Simultaneous assimilation of radar and all-sky satellite infrared radiance observations for convection-allowing ensemble analysis and prediction of severe thunderstorms

Abstract

This study explores the benefits of assimilating infrared (IR) brightness temperature (BT) observations from geostationary satellites jointly with radial velocity (Vr) and reflectivity (Z) observations from Doppler weather radars within an ensemble Kalman filter (EnKF) data assimilation system to the convection-allowing ensemble analysis and prediction of a tornadic supercell thunderstorm event on 12 June 2017 across Wyoming and Nebraska. While radar observations sample the three-dimensional storm structures with high fidelity, BT observations provide information about clouds prior to the formation of precipitation particles when instorm radar observations are not yet available and also provide information on the environment outside the thunderstorms.

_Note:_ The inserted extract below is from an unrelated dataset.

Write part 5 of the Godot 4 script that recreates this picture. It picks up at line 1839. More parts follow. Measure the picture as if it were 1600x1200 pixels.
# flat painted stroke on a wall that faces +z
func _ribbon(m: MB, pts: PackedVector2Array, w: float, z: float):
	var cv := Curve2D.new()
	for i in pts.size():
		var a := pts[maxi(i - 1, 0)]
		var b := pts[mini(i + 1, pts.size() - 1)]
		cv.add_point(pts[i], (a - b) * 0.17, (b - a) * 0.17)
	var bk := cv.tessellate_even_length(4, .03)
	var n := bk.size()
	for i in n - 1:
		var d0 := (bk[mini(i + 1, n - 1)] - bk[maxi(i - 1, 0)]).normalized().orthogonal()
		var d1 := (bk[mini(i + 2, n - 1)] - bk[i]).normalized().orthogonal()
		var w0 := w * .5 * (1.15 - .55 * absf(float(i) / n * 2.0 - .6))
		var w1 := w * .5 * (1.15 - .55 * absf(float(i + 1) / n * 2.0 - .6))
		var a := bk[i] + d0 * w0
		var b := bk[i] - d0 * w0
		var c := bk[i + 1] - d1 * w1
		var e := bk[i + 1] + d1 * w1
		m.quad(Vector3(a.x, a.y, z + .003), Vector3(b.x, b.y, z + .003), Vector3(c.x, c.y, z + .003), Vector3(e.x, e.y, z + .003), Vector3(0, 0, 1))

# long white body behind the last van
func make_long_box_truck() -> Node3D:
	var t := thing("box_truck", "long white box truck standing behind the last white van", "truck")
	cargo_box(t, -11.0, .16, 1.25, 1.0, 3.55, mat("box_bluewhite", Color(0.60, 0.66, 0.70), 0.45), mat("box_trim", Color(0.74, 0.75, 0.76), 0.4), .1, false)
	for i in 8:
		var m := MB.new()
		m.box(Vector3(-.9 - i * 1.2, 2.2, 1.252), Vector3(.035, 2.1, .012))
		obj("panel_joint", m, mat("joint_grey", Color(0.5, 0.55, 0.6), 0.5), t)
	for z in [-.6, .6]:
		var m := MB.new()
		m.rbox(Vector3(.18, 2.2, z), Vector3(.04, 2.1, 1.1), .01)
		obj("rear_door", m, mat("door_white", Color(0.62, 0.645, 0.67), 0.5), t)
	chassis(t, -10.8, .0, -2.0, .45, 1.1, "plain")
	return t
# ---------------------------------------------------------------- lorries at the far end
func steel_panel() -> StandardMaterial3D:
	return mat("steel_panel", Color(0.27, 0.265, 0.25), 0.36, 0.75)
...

To better understand the strengths and limitations of each observation type, the satellite and Doppler radar observations are assimilated separately and jointly, and the ensemble analyses and forecasts are compared with available observations. Results show that assimilating BT observations has the potential to increase the forecast and warning lead times of severe weather events compared with radar observations and may also potentially complement the sparse surface observations in some regions as revealed by the probabilistic prediction of mesocyclone tracks initialized from EnKF analyses as various times. Additionally, the assimilation of both BT and Vr observations yields the best ensemble forecasts, providing higher confidence, improved accuracy, and longer lead times on the probabilistic prediction of midlevel mesocyclones.